● To be done:
Wherever a line holds the string "Blender", copy that line.

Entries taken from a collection
□ □ □

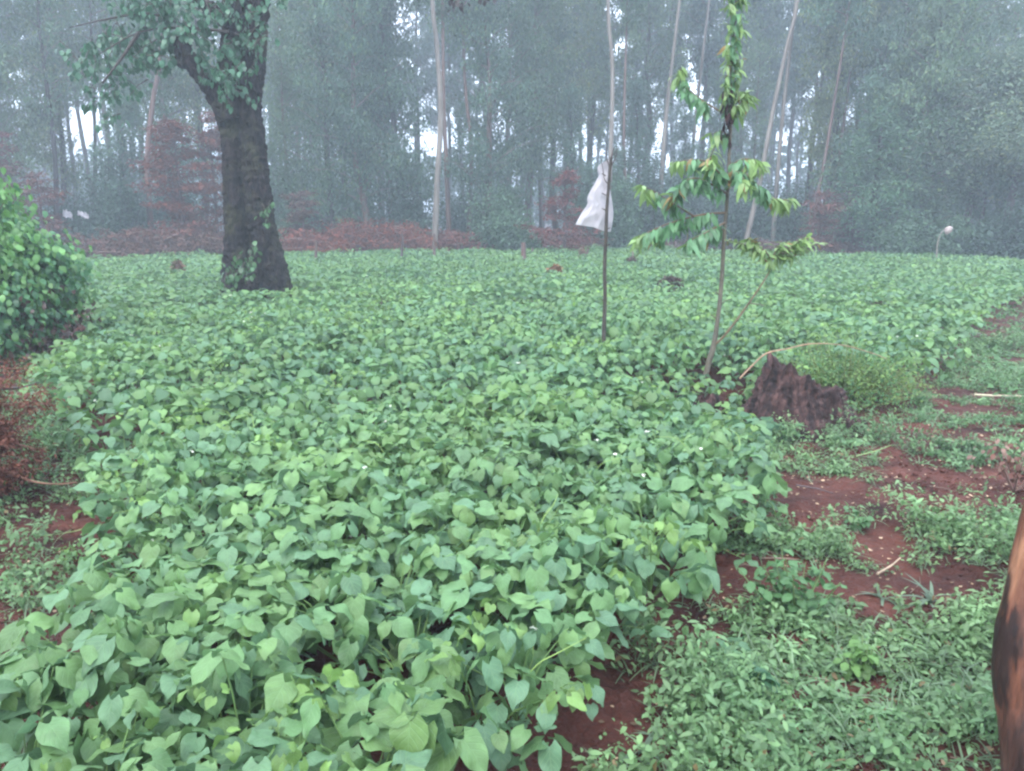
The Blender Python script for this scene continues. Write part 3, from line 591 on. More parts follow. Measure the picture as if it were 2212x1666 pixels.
def dead_conifer(px, Y, H, R, lab, seed, tint=RUST, tiers=13, sparse=1., h0=.15):
    r = np.random.default_rng(seed); b = atY(px, 520, Y); o = thing('dead_conifer', (b[0], Y, 0), lab, 'dead tree', 'reddish dead conifers at the wood edge'); B_, L_ = Acc(), Acc()
    tube(B_, [(0, 0, -.05), (.04, 0, H*.5), (0, 0, H)], [.07, .04, .01], 6, (.08, .05, .045), sub=2)
    for i in range(tiers):
        for j in range(5):
            u = (i+r.random()*.8)/tiers; z = H*min(1, (h0+(1-h0)*u)+r.normal(0, .03)); a = r.random()*6.3; ln = R*(1-u*.55)*(.45+.85*vn(u*5+seed, 1.5, 3))*r.uniform(.5, 1.3)
            p = np.array([0, 0, z]); q = p+np.array([math.cos(a)*ln, math.sin(a)*ln, ln*r.uniform(-.1, .3)]); tube(B_, [p, (p+q)/2+np.array([0, 0, .05]), q], [.02, .012, .004], 4, (.11, .055, .045), cap=False)
            n = int(130*sparse*r.uniform(.3, 1.4)); t = r.beta(1.6, 1, (n, 1)); s = p*(1-t)+q*t+r.normal(0, 1, (n, 3))*np.array([.15, .15, .045])
            leaves(L_, RH, s, a+r.normal(0, .8, n), r.normal(.1, .4, n), r.normal(0, .5, n), r.uniform(.08, .17, n), np.array(tint)*r.uniform(.6, 1.45, (n, 1)), .3)
    B_.build('trunk', M_twig, o); L_.build('dry_foliage', M_dead, o)
dead_conifer(395, 26.5, 4.6, 1.5, 'large dense reddish dead conifer just left of the big forked trunk', 31, (.135, .046, .03), 17, 1.2)
dead_conifer(470, 27.5, 4.9, 1.3, 'reddish dead conifer half hidden behind the big forked trunk', 32, (.125, .044, .03), 13, .8)
dead_conifer(1218, 27.5, 2.9, 1.35, 'reddish dead conifer with level branches left of the white bag', 33, (.14, .042, .034), 11, .7)
dead_conifer(20, 27, 4.2, 1.3, 'reddish dead conifer at the left frame edge above the bush', 34, (.12, .05, .042), 11, .7)
dead_conifer(95, 26.5, 2.9, 1.5, 'low rust-coloured dead conifer above the round green bush', 35, (.12, .05, .035), 8, .8)
dead_conifer(655, 28, 2.4, .9, 'small brown dead conifer right of the big forked trunk', 36, (.10, .06, .045), 8, .8)
dead_conifer(1765, 26.5, 2.3, .9, 'small rusty dead conifer right of the sapling branch', 37, (.12, .05, .04), 8, .6)
dead_conifer(1840, 28, 2.6, 1.1, 'brown dead conifer left of the broad leafy trees', 38, (.095, .055, .045), 8, .6)

# ------------------------------------------------------------------ the big forked tree
TY = tree_p[1]+.45
def tp(px, py, dy=0): return atY(px, py, TY+dy)
bt = thing('forked_tree', (tree_p[0], TY, 0), 'big dark forked tree with thick mossy trunk standing in the bean field', 'tree')
base_loc = (tree_p[0], TY, 0)
a = Acc(); sc_ = TY/F
def px2m(w_): return w_*sc_/2*1.02
K = lambda L_, dy=0: [tp(x, y, dy) for x, y in L_]
tube(a, K([(512, 690), (512, 610), (513, 507), (508, 390), (504, 300), (497, 234), (503, 120), (508, 0), (520, -160), (505, -380), (470, -650)]), [px2m(q) for q in (74, 64, 53, 48, 48, 54, 50, 46, 42, 34, 16)], 16, (1, 1, 1), sub=4, rough=.015)
tube(a, K([(598, 690), (592, 610), (569, 507), (554, 390), (547, 300), (540, 234), (550, 120), (559, 0), (580, -160), (640, -380), (700, -620)], -.05), [px2m(q) for q in (82, 70, 58, 52, 48, 44, 43, 42, 36, 28, 14)], 16, (1, 1, 1), sub=4, rough=.015)
tube(a, K([(500, 262), (478, 215), (452, 175), (425, 145), (405, 128), (392, 112)], -.1), [px2m(q) for q in (52, 48, 44, 40, 36, 40)], 12, (1, 1, 1), sub=3, rough=.03)
tube(a, K([(398, 120), (396, 98), (392, 84)], -.1), [px2m(q) for q in (32, 36, 40)], 10, (1, 1, 1), sub=3, rough=.08)
tube(a, K([(410, 142), (392, 136), (380, 128)], -.12), [px2m(q) for q in (24, 20, 16)], 8, (1, 1, 1), sub=2, rough=.08)
for L_, w0 in (([(500, 60), (430, 0), (330, -60), (220, -120), (90, -200)], 30), ([(505, -150), (600, -300), (760, -380), (900, -420), (1010, -360)], 30), ([(500, -60), (380, -150), (260, -300), (180, -420)], 30)):
    tube(a, K(L_), [px2m(w0*q) for q in (1, .8, .6, .4, .2)], 8, (1, 1, 1), sub=3, rough=.03)
for q in [(474, 668, -.2), (640, 668, -.1), (600, 700, -.4), (530, 700, -.4)]:
    e = tp(q[0], q[1], q[2]); e[2] = -.05; tube(a, [tp(555, 560), (tp(555, 600)+e)/2, e], [.15, .13, .05], 8, (1, 1, 1), sub=3)
trk = a.build('trunk', M_bark, bt, loc=base_loc)
rm = trk.modifiers.new('union', 'REMESH'); rm.mode = 'VOXEL'; rm.voxel_size = .017; rm.use_smooth_shade = True
tx = bpy.data.textures.new('bark_relief', 'CLOUDS'); tx.noise_scale = .075; tx.noise_depth = 4
dm = trk.modifiers.new('relief', 'DISPLACE'); dm.texture = tx; dm.strength = .10; dm.mid_level = .5; dm.texture_coords = 'LOCAL'
# hanging leafy twigs
cr, tw = Acc(), Acc(); r = np.random.default_rng(77)
T_av = tset('oval', 5, 3, 6, fold=(.1, .5), droop=(.1, .6)); GT = np.array([.05, .13, .07])
def twig_cluster(px, py, dy, n, sx, sy, from_=None, tint=GT, size=(.075, .135)):
    c = tp(px, py, dy); s0 = np.array([sx*sc_, .35, sy*sc_])
    n = int(n*1.15)
    for _ in range(max(2, n//9)):
        e = c+r.normal(0, .55, 3)*s0; st = e+np.array([r.normal(0, .2), .1, r.uniform(.1, .35)]) if from_ is None else np.array(from_)*.25+e*.75+r.normal(0, .1, 3)
        tube(tw, [st, (st+e)/2+np.array([0, 0, .04]), e], [.009, .006, .003], 4, (.07, .06, .05), cap=False)
        m = int(12*r.uniform(.7, 1.4)); t = r.random((m, 1)); q = st*(1-t)+e*t+r.normal(0, .05, (m, 3))
        leaves(cr, T_av, q, r.random(m)*6.3, r.normal(.85, .3, m), r.normal(0, .35, m), r.uniform(*size, m), tint*r.uniform(.7, 1.4, (m, 1)), 1.)
for c in [(440, 100, -.5, 60, 55, 35), (500, 130, -.55, 90, 50, 55), (475, 60, -.5, 80, 60, 40), (510, 190, -.5, 60, 28, 30), (470, 170, -.4, 50, 35, 30), (420, 30, -.4, 110, 70, 35), (350, 60, -.3, 110, 55, 40), (300, 20, -.2, 110, 60, 40), (490, 20, -.5, 40, 35, 30),
          (250, 95, -.1, 110, 55, 35), (310, 120, -.1, 80, 40, 35), (350, 140, 0, 40, 30, 30), (215, 140, 0, 80, 40, 35), (180, 180, .1, 45, 28, 40), (250, 185, 0, 50, 35, 35), (160, 110, .1, 30, 30, 30), (300, 190, 0, 22, 25, 25), (585, 5, -.3, 16, 20, 14), (220, 240, 0, 24, 20, 20), (520, 90, -.6, 22, 18, 30),
          (260, -30, 0, 90, 90, 25), (420, -60, 0, 90, 90, 35), (560, -60, 0, 60, 50, 30), (350, -160, 0, 150, 160, 80), (560, -220, 0, 150, 150, 90), (740, -330, 0, 160, 170, 90), (200, -220, 0, 160, 160, 90), (450, -420, 0, 220, 260, 120), (650, -560, 0, 200, 220, 110), (930, -400, 0, 120, 130, 70), (300, -560, 0, 180, 200, 100)]: twig_cluster(*c)
for c in [(983, 8, 0, 8, 6, 14), (1045, 2, 0, 4, 5, 8), (978, -60, 0, 16, 20, 30), (1045, -50, 0, 10, 20, 25)]: twig_cluster(*c, tint=np.array([.04, .03, .03]))
for (L_) in ([(1000, -365), (985, -120), (984, -5)], [(1005, -365), (1048, -150), (1046, -5)]): tube(tw, K(L_), [.012, .007, .003], 5, (.05, .04, .04), sub=3)
for L_ in ([(495, 70), (400, 60), (300, 70), (210, 120)], [(430, 70), (330, 30), (240, 40), (150, 60)], [(300, 70), (260, 130), (220, 180)], [(470, 150), (500, 190), (520, 200)]): tube(tw, K(L_, -.2), [.03, .02, .013, .006][:len(L_)], 6, (.06, .05, .045), sub=3)
# creeper at the foot
for c in [(520, 600, -.6, 26, 22, 14), (545, 585, -.62, 14, 14, 14), (500, 622, -.6, 14, 20, 8), (590, 480, -.1, 0, 1, 1)]: twig_cluster(*c, tint=np.array([.06, .14, .05]), size=(.07, .12))
cr.v += tw.v; cr.f += [f+cr.n for f in tw.f]; cr.t += tw.t; cr.uv += tw.uv; cr.m += [m+1 for m in tw.m]; cr.build('crown', [M_gloss, M_twig], bt, loc=base_loc)

# ------------------------------------------------------------------ bag on a pole
PY = pole_p[1]
def pp(px, py, dy=0): return atY(px, py, PY+dy)
pole = thing('bag_pole', pole_p, 'thin crooked upright branch planted among the beans with forked twigs on top', 'pole')
a = Acc(); mm = PY/F
tube(a, [pp(x, y) for x, y in [(1304, 750), (1305, 700), (1307, 640), (1306, 570), (1309, 510), (1311, 450), (1315, 400), (1317, 370), (1320, 340)]], [q*mm/2 for q in (9.5, 9, 8.5, 8, 7.5, 7, 6.5, 6, 5.5)], 10, (.05, .042, .034), sub=5, rough=.05)
for L_, w_ in (([(1319, 350), (1322, 335), (1326, 318)], 3.5), ([(1317, 365), (1311, 340), (1310, 318)], 3), ([(1319, 360), (1328, 345), (1333, 328)], 3), ([(1313, 397), (1306, 388), (1303, 370), (1300, 352), (1296, 336)], 2.6), ([(1325, 335), (1336, 320), (1345, 310)], 1.6)):
    b_ = Acc(); tube(b_, [pp(x, y, -.05 if w_ == 2.6 else 0) for x, y in L_], [w_*mm/2*q for q in np.linspace(1, .4, len(L_))], 6, (.07, .05, .045), sub=3); b_.build('twig', M_twig, pole, loc=pole_p)
for k in range(9):
    yy = 380+k*38+random.uniform(-8, 8); sd = random.choice((-1, 1)); tube(a, [pp(1309, yy), pp(1309+sd*9, yy-5)], [.006, .004], 5, (.07, .06, .05))
a.build('stem', M_twig, pole, loc=pole_p)
m_bag, n_, l_, b_, out_ = new_mat('woven_plastic')
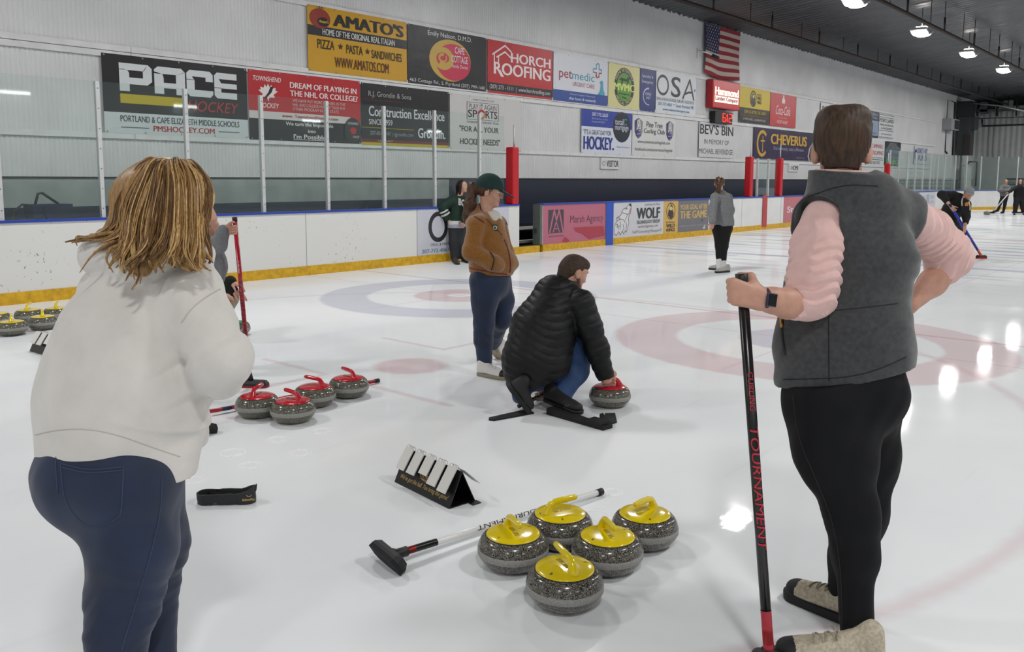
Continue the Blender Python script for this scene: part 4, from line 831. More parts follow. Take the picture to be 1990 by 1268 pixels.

□ □ □

● Complete response:
The Blender Python script for this scene continues. Write part 3, from line 591 on. More parts follow. Measure the picture as if it were 2212x1666 pixels.
Continue the Blender Python script for this scene: part 4, from line 831. More parts follow. Take the picture to be 1990 by 1268 pixels.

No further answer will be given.